I happen to be a cattle breeder on rather a large scale, and therefore I can speak with a little confidence on this subject. I would like to congratulate the right hon. Gentleman on having had the courage to bring in this Bill in regard to the slaughter of immature animals, because I think that many of those who have spoken have ignored the fact that we are dealing with an emergency caused by the War. Some of the arguments which have been put forward are, in peace times and from the agriculture point of view, no doubt perfectly sound, but we are not at peace, and we cannot deal with agriculture or anything else in the way of business as usual. We must put that entirely out of our heads. Therefore we have to consider what steps can be taken to increase the meat supply of the country during the next year or two while we are at war. I think that the Bill introduced by the right hon. Gentleman goes very far in the direction of meeting that want, because it stands to reason that if you do something to reduce the slaughter of calves you are also doing something in the direction of increasing the number of store cattle a few months hence, and if you have more store cattle in a few months that means that you have more beef a few months beyond that again, and to that extent certainly I think this Bill is most effectual. Judging from the speeches which have been delivered, I think there has been some misconception. Hon. Members have spoken as if this Bill was going to insist upon each individual farmer keeping and rearing his own calves. That is not the case. This Bill permits, as I understand it—the right hon. Gentleman will correct me if I am wrong—the farmer to sell the calves which he does not want to rear himself to another farmer who would be willing to carry those calves up to the stage of being stores or possibly beef. If that is so, surely it is a step in the right direction.

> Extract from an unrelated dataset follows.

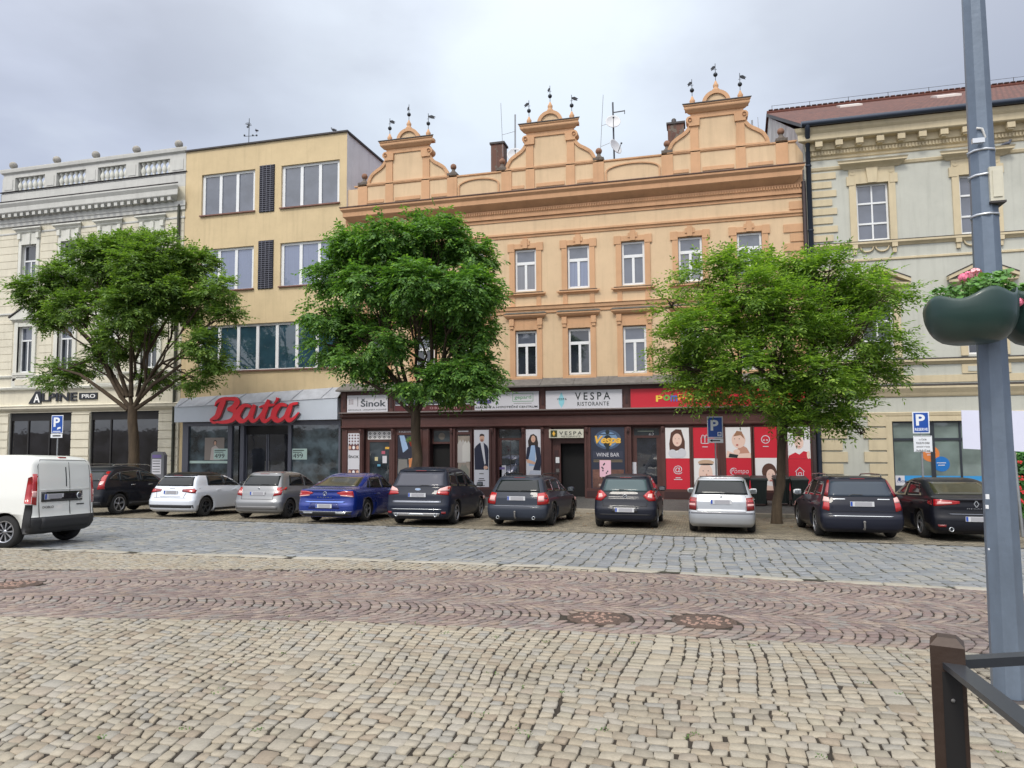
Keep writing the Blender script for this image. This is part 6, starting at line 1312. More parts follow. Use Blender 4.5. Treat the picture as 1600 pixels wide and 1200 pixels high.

Having given my little meed of praise to the Bill, I would like to suggest an Amendment to Clause 1 (e), or, rather, to suggest certain matter for the consideration of the right hon. Gentleman. The Clause restricts or prohibits the movement of animals out of any area in which the slaughter of such animals is prohibited or restricted. I would like to ask the right hon. Gentleman whether he would not consider the advisability of modifying that and of allowing a farmer living in a prohibited or restricted area to sell his calves to a farmer living in another prohibited or restricted area. I can quite understand that it would defeat the object of the Bill if a farmer living in a prohibited area were allowed to sell his calves in an area where no prohibition or restriction exists. That would mean, probably, that the calves would be slaughtered; but why should not the farmer have the liberty of selling his calves to any adjoining area where the same restriction or prohibition exists as in the area in which he lives himself? Perhaps the right hon. Gentleman will take that matter into consideration. I do not want to suggest any form of words, but if I were allowed to word it I would add, after the words "prohibited or restricted," in the last line of Clause 1 (e), the words "into any area in which such prohibitions or restrictions are not in force."

Question put, and agreed to.

Bill read a second time, and committed to a Committee of the Whole House for to-morrow (Wednesday).

The remaining Orders were read and postponed.

Whereupon Mr. DEPUTY-SPEAKER, pursuant to the Order of the House of the 3rd February, proposed the Question. "That this House do now adjourn."

Question put, and agreed to.

Adjourned accordingly at Half after Eight o'clock.